Lauren Daigle breaks silence on George Floyd's death after being called out by black friends

Lauren Daigle concert Baton Rouge, Oct. 11, 2019. | Photo Cred: Ingridnicole

Award-winning Christian singer Lauren Daigle broke her silence about the death of George Floyd with a 53-minute response after being questioned about it by some of her friends.

"I received a lot of text messages yesterday about my silence regarding the George Floyd issue,” Daigle said at the top of an Instagram video filmed Monday morning.

“Let me assure everybody that silence has nothing to do with a lack of concern because I haven't had a moment to pray and reflect and ask God where to stand with my words, how to communicate without words. I know where I stand, but with my words, how do I speak?”

The Louisiana native was brought to tears when recounting what she heard happened to George Floyd, who died in the custody of Minneapolis police on Memorial Day.

"How can the heart of man be like that? I don't understand. I'm shaking with anger,” she said in tears. “And no officer said anything. I have no idea what it's like to be a police officer. I'm not even going to begin the barrage of thoughts on how to handle situations. But my gosh, I don't know how much more evidence you need to say, 'Hey, maybe you should let up bro.' This is wrong!" 

She added, "When it comes to George Floyd, I didn't even watch the video, just upon hearing about what happened. I am still shaking, and I know I'm late to the party, but it doesn't mean the weight is any different.”

Daigle has been visiting prisons throughout the country in recent years and she used some of her time in the video to talk about what she’s experienced with the men and women she met who are incarcerated. She said many of the people she met in prison are incredible people. Daigle then gave advice on what she believes all people should be doing during this time. 

"I think what we have here is a need to look into the eyes of people. When we are at the grocery store checking out our groceries, not to rush past, but to be available,” she advised. “Honor your neighbor as yourself, to love your neighbor as yourself.”

Daigle emphasized that the term “neighborhood” was meant to encourage community, not strangers.  

"So when I think about George Floyd, I think about his family. I think about his friends, I think about the remnants of his life that are still being sprinkled and scattered all over this world right now. I can't imagine being pinned down to the ground. My jaw just gets tight even thinking about living my last moments like that,” Daigle maintained. “Wrong!” she declared.

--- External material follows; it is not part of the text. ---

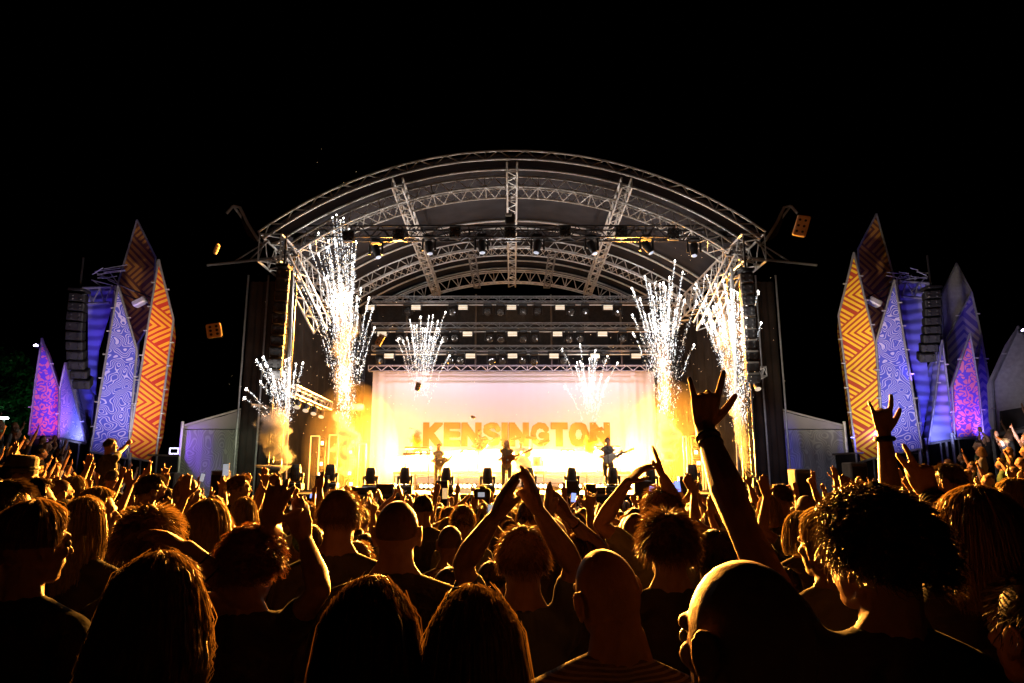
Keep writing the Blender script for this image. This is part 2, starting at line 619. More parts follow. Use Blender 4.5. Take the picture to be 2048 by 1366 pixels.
# ---- stage lights
AMB = (1.0, .37, .04)
WARM = (1.0, .70, .34)
WHITE = (1.0, .90, .78)
M_LENS = mat("hot_lamp_lens", (.9, .8, .6), .3, emit=(1, .80, .45), es=26)
M_STROBE = mat("strobe_face", (.8, .75, .65), .4, emit=(1, .80, .55), es=.75)
M_GLASSD = mat("dark_lens_glass", (.20, .19, .18), .12, metal=.7, spec=1.0)

def strobe(x, z, Y, k):
    t = thing("strobe_light", "flat strobe light, %s, in the %s above the backdrop" % k, "strobe light", (x, Y, z), "strobe lights hanging in rows above the backdrop")
    MB().bbox((x, Y + .06, z), (.46, .14, .25), .015).build("housing", M_BLACK, t)
    for j in range(3):
        MB().box((x, Y - .018, z - .072 + j * .072), (.40, .02, .05)).build("lamp_strip", M_STROBE, t)
    MB().path([(x - .26, Y + .06, z), (x - .26, Y + .06, z + .2), (x + .26, Y + .06, z + .2), (x + .26, Y + .06, z)], .015).build("yoke", M_BLACKM, t)
def wash_head(x, z, Y, tilt, lab):
    t = thing("moving_head_light", lab, "stage light", (x, Y, z + .35), "moving head lights hanging under the back trusses")
    MB().bbox((x, Y, z + .33), (.36, .3, .14), .02).build("base", M_BLACK, t)
    y = MB()
    y.path([(x - .2, Y, z - .1), (x - .2, Y, z + .3), (x + .2, Y, z + .3), (x + .2, Y, z - .1)], .035, 4)
    y.build("yoke", M_BLACK, t)
    R = rotx(math.pi / 2 + tilt)
    h = MB().lathe((x, Y, z), [(.06, -.16), (.13, -.13), (.155, 0), (.165, .14), (.15, .16)], 16, R)
    h.build("head", M_BLACK, t, smooth=False)
    c = V3((x, Y, z)) + R @ np.array((0, 0, .165))
    MB().lathe(c, [(.14, 0), (.12, .012), (.05, .03)], 16, R).build("lens", M_GLASSD, t)
rows = [(599, 615), (652, 668), (697, 712)]
row_name = ["topmost", "middle", "lowest"]
YB = 29.6
cols = [[740, 832, 926, 1023, 1120, 1216], [764, 935, 1025, 1115, 1205], [778, 941, 1025, 1108, 1190, 1272]]
ORD = ["first from the smokier wing", "second along", "third along", "fourth along", "fifth along", "last along"]
heads = [[(815, -.5), (905, .1), (975, .0), (1001, .2), (1046, .1), (1075, -.2), (1142, .2), (1170, -.1), (1236, .4)],
         [(800, .1), (890, .2), (910, -.1), (980, .2), (1002, .5), (1046, .4), (1070, 0), (1138, .3), (1160, .2), (1245, .1)],
         [(760, .2), (900, .1), (921, -.1), (984, .4), (1005, .1), (1045, .1), (1068, .5), (1127, .2), (1210, .1)]]
NUM = ["first", "second", "third", "fourth", "fifth", "sixth", "seventh", "eighth", "ninth", "tenth"]
for ri, (pt, pl) in enumerate(rows):
    z = P(1024, pt, YB).z
    xa, xb = P(745, pt, YB).x, P(1310, pt, YB).x
    t = thing("lighting_truss", "%s of three straight trusses above the backdrop, hung with strobes and moving heads" % row_name[ri], "truss", (0, YB, z), "straight lighting trusses above the backdrop")
    ch, br = truss(line_frames((xa, YB, z), (xb, YB, z), 40, (0, 1, 0)), .3, .22, .025, .014, 'fb')
    ch.build("chord", M_ALUD, t); stuff(br.build("bracing", M_ALUD, t))
    MB().tube((xa, YB - .2, z - .3), (xb, YB - .2, z - .3), .03).build("hanging_bar", M_ALU, t)
    for ci, px in enumerate(cols[ri]):
        q = P(px, pl, YB - .3)
        strobe(q.x, q.z, YB - .3, (NUM[ci] + " counting from the keyboards' side", row_name[ri] + " row"))
    for hi, (px, tl) in enumerate(heads[ri]):
        q = P(px, pl + 10, YB - .15)
        wash_head(q.x, q.z, YB - .15, tl, "round moving head, %s counting from the keyboards' side, under the %s row truss" % (NUM[hi], row_name[ri]))
# drop truss that carries the white backdrop
z = P(1024, 737, 30.6).z
tr = thing("backdrop_truss", "thin straight truss carrying the top edge of the white backdrop", "truss", (0, 30.6, z))
ch, br = truss(line_frames((P(738, 737, 30.6).x, 30.6, z), (P(1318, 737, 30.6).x, 30.6, z), 44, (0, 1, 0)), .25, .25, .022, .016, 'fb')
ch.build("chord", M_ALUD, tr); stuff(br.build("bracing", M_ALU, tr))
for px in (952, 1102, 1240, 815):
    q = P(px, 600, 31.2)
    MB().tube((q.x, 31.2, P(1024, 745, 31.2).z - .2), (q.x, 31.2, 10.3), .045).build("drop_pole", M_CASE, stage)

# front lighting truss with blinders and profile heads
zf = P(1024, 467, 22.8).z
ft = thing("front_lighting_truss", "black truss across the stage mouth carrying four-lamp blinders and large moving heads", "truss", (0, 22.8, zf))
xa, xb = P(588, 467, 22.8).x, P(1484, 467, 22.8).x
ch, br = truss(line_frames((xa, 22.8, zf), (xb, 22.8, zf), 46, (0, 1, 0)), .45, .40, .032, .018, 'fbk')
ch.build("chord", M_BLACKM, ft); stuff(br.build("bracing", M_BLACKM, ft))
for px, py in ((599, 478), (697, 473), (797, 470), (910, 466), (1020, 466), (1130, 464), (1243, 465), (1347, 469), (1443, 475)):
    q = P(px, py, 22.45)
    n_ = [599, 697, 797, 910, 1020, 1130, 1243, 1347, 1443].index(px)
    t = thing("blinder_light", "square four-lamp blinder, %s on the front truss counting from the keyboards' side" % NUM[n_], "blinder light", q, "four-lamp blinders on the front truss")
    MB().bbox(q, (.40, .16, .42), .03).build("housing", M_BLACK, t)
    for sx in (-1, 1):
        for sz in (-1, 1):
            c = V3(q) + np.array((sx * .1, -.085, sz * .105))
            MB().lathe(c, [(.082, 0), (.075, .02), (.03, .006)], 14, rotx(math.pi / 2)).build("lamp", M_GLASSD, t)
for k_, (px, py) in enumerate(((752, 500), (858, 492), (963, 490), (1075, 490), (1183, 492), (1293, 492), (1388, 496))):
    q = V3(P(px, py, 22.8))
    tl = [.35, .15, .1, -.15, .3, .45, -.1][k_]
    t = thing("hanging_moving_head", "large moving head hanging under the front truss, %s from the keyboards' side" % NUM[k_], "stage light", q + np.array((0, 0, .35)), "large moving heads below the front truss")
    MB().bbox(q + np.array((0, 0, .30)), (.34, .30, .16), .03).build("base", M_BLACK, t)
    y = MB()
    y.path([q + np.array(v) for v in ((-.22, 0, -.17), (-.22, 0, .24), (.22, 0, .24), (.22, 0, -.17))], .045, 6)
    y.build("yoke", M_BLACK, t)
    R = rotx(math.pi - .25) @ roty(tl)
    MB().lathe(q, [(.08, -.18), (.13, -.15), (.14, .05), (.11, .26), (.12, .32)], 14, R).build("head", M_BLACK, t)
    MB().lathe(q + R @ np.array((0, 0, .325)), [(.10, 0), (.08, .015), (.03, .02)], 14, R).build("lens", mat("lit_blue_lens", (.3, .35, .5), .2, emit=(.7, .8, 1), es=.5 ), t)
# hoist in the middle
q = V3(P(1020, 440, 22.6))
t = thing("chain_hoist", "black chain hoist box hanging in the middle of the roof above the front truss", "hoist", q)
MB().bbox(q, (.34, .3, .42), .04).build("hoist_body", M_BLACK, t)
MB().tube(q + np.array((0, 0, .2)), q + np.array((0, 0, 1.6)), .02).build("chain", M_BLACKM, t)
MB().bbox(q + np.array((-.05, -.17, .12)), (.22, .04, .1), .02).build("control_box", M_ALU, t)

# white backdrop with the band's name
def backdrop_mat():
    m, N, L = new_mat("white_backdrop_cloth")
    b = N["Principled BSDF"]; b.inputs["Roughness"].default_value = .85
    b.inputs["Base Color"].default_value = (.78, .76, .78, 1)
    tc = N.new("ShaderNodeTexCoord"); w = N.new("ShaderNodeTexWave")
    w.wave_type = 'BANDS'; w.bands_direction = 'Z'
    w.inputs["Scale"].default_value = 6; w.inputs["Distortion"].default_value = 3; w.inputs["Detail"].default_value = 3
    L.new(tc.outputs["Object"], w.inputs["Vector"])
    bp = N.new("ShaderNodeBump"); bp.inputs["Strength"].default_value = .15; bp.inputs["Distance"].default_value = .03
    L.new(w.outputs[0], bp.inputs["Height"]); L.new(bp.outputs[0], b.inputs["Normal"])
    return m
YD = 31.0
bx0, bx1 = P(746, 745, YD).x, P(1308, 745, YD).x
bz1, bz0 = P(1024, 744, YD).z, DZ + .05
bd = thing("white_backdrop", "huge white cloth backdrop with the band name in heavy capitals, hanging behind the drum kit", "backdrop", (0, YD, bz0))
cloth_wall("cloth", bx0, bx1, bz0, bz1, YD, backdrop_mat(), bd, .10, 7.5, n=260, k=14, gather=lambda s, t: .06 + .9 * (sstep(.10, 0, s) + sstep(.80, 1, s)) * (1.1 - .6 * t))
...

She added: "For the people of color who are struggling and mourning and are sad today, my heart is with you. And to say that I get it and I understand that that's wrong. I did not grow up a color other than this. I will not be able to walk a mile in your shoes. I'm not going to sit here and fake like I can. But that does not mean that my compassion for you and my love for you isn't fully present.”

The “You Say” singer then described what one of her black friends actually told her about her silence. 

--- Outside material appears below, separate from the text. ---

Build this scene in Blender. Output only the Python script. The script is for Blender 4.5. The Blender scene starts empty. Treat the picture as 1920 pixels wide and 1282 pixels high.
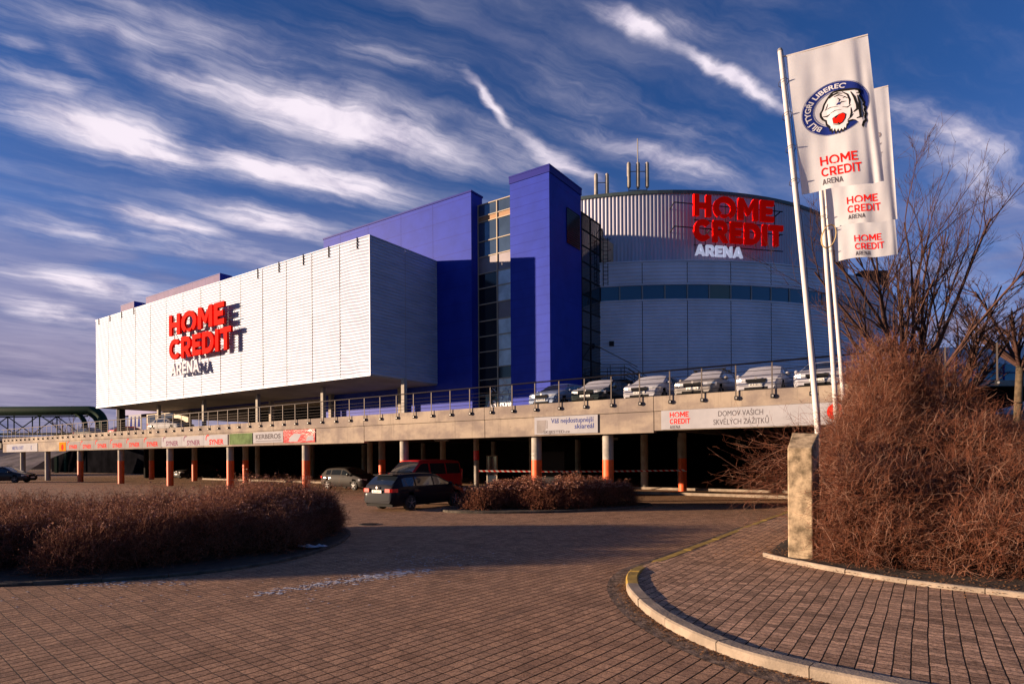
import bpy, bmesh, math, random
import numpy as np
from mathutils import Vector, Matrix
random.seed(7); rng = np.random.default_rng(7)
C = bpy.context.scene.collection
SC = bpy.context.scene
R = math.radians
# ------------------------------------------------------------ camera
cam = bpy.data.cameras.new('camera'); co = bpy.data.objects.new('camera', cam); C.objects.link(co)
cam.sensor_width = 36; cam.lens = 36 * 1127 / 1920; cam.shift_y = 215 / 1920; cam.clip_end = 3000; cam.clip_start = .1
t_ = .0062
co.matrix_world = Matrix(((math.cos(t_), math.sin(t_), 0, 0), (0, 0, -1, 0), (-math.sin(t_), math.cos(t_), 0, 2.1), (0, 0, 0, 1)))
SC.camera = co
# ------------------------------------------------------------ light, sky, exposure
SUNV = Vector((10.75, .52, -1.36)).normalized()          # the way the light travels
SUN_EL = math.asin(-SUNV.z); SUN_AZ = math.atan2(-SUNV.x, -SUNV.y)
sl = bpy.data.lights.new('sun', 'SUN'); sl.energy = 5.0; sl.angle = R(.5); sl.color = (1, .72, .48)
so = bpy.data.objects.new('sun', sl); C.objects.link(so); so.rotation_euler = SUNV.to_track_quat('-Z', 'Y').to_euler()
SC.view_settings.view_transform = 'Standard'; SC.view_settings.look = 'None'; SC.view_settings.gamma = 1
SC.view_settings.exposure = 1.15


class NT:
    def __init__(s, tree): s.t = tree; s.n = tree.nodes; s.l = tree.links

    def new(s, typ, **kw):
        n = s.n.new(typ)
        for k, v in kw.items(): setattr(n, k, v)
        return n

    def set(s, sock, v):
        if hasattr(v, 'links'): s.l.new(v, sock)
        elif v is not None: sock.default_value = v

    def m(s, op, a, b=None, c=None, clamp=False):
        n = s.new('ShaderNodeMath', operation=op, use_clamp=clamp); s.set(n.inputs[0], a)
        if b is not None: s.set(n.inputs[1], b)
        if c is not None: s.set(n.inputs[2], c)
        return n.outputs[0]

    def v(s, op, a, b=None):
        n = s.new('ShaderNodeVectorMath', operation=op); s.set(n.inputs[0], a)
        if b is not None: s.set(n.inputs[1], b)
        return n.outputs['Value'] if op in ('LENGTH', 'DOT_PRODUCT') else n.outputs[0]

    def noise(s, vec, scale, detail=5, rough=.55, dist=0):
        n = s.new('ShaderNodeTexNoise'); s.set(n.inputs['Vector'], vec); n.inputs['Scale'].default_value = scale
        n.inputs['Detail'].default_value = detail; n.inputs['Roughness'].default_value = rough; n.inputs['Distortion'].default_value = dist
        return n.outputs['Fac']

    def mapr(s, v, a, b, c=0, d=1, smooth=True):
        n = s.new('ShaderNodeMapRange', interpolation_type='SMOOTHSTEP' if smooth else 'LINEAR'); s.set(n.inputs['Value'], v)
        for i, q in zip((1, 2, 3, 4), (a, b, c, d)): s.set(n.inputs[i], q)
        return n.outputs[0]

    def mix(s, f, a, b, typ='MIX'):
        n = s.new('ShaderNodeMix', data_type='RGBA', blend_type=typ); s.set(n.inputs[0], f)
        for k, q in ((6, a), (7, b)):
            if isinstance(q, tuple) and len(q) == 3: q = q + (1,)
            s.set(n.inputs[k], q)
        return n.outputs[2]

    def mapping(s, vec, loc=(0, 0, 0), rot=(0, 0, 0), scale=(1, 1, 1), typ='POINT'):
        n = s.new('ShaderNodeMapping', vector_type=typ); s.set(n.inputs[0], vec)
        n.inputs['Location'].default_value = loc; n.inputs['Rotation'].default_value = rot; n.inputs['Scale'].default_value = scale
        return n.outputs[0]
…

"In pondering this time, my friend, my sweet friend reached out to me and she said, ‘Lauren,’ she said, 'There are people of color that follow you and your silence could be hurting them.’ And I was like, 'Oh, that's the exact opposite of the message that I'm trying to deliver. I have just been waiting to get still enough,'” Daigle recounted.

The 28 year old woke up early the next morning to share her heart about it all with her 1.9 million followers.

"I care about the black community and I care about the people of color. And I care about what goes on in the world and I care about when the world is moaning, when the heart of man is groaning. I care about those things,” Daigle declared. “So when she said, ‘Lauren, you know speaking is important right now.’ I was like, 'Girl, I'll be there in two seconds.'”

The singer concluded her video by praying for God’s “comfort.” She also pleaded for God to “wake up” the world and prayed for people to “turn from evil.”

Christian singer Jamie Grace responded to Daigle and asked her to consider taking her comments even further.

“Thank you for posting this, Lauren. I know we haven’t talked in a while but I hope you know that I support you and know that your voice is beautifully influential. I know that you said this is difficult to process and you didn’t watch the video in its entirety as you don’t want this to feel normal, but might I ask, whether you watch it or not - please don’t withhold from feeling it ALL. Allow yourself to feel it all. As black people, this IS normal to us. And we don’t have the privilege of to not acknowledge the normalcy,” Grace told Daigle in the comment section of her video. 

“This is not a killing movie or violent video game, this is potentially my reality every time my husband goes to Chick-fil-A or the gas station. This is the conversation that our sons and brothers have as young as 8, learning to seem less ‘scary’ so they can come home from school,” she said. “This is ‘n***er’ shouted from the very churches I am booked to lead worship. And whatever our white peers need to do to feel what we feel - we need you to press into it and feel it. We want change. And I genuinely believe in my heart that you do too. But that change begins with empathy, so that the change is not FOR us, but WITH us.”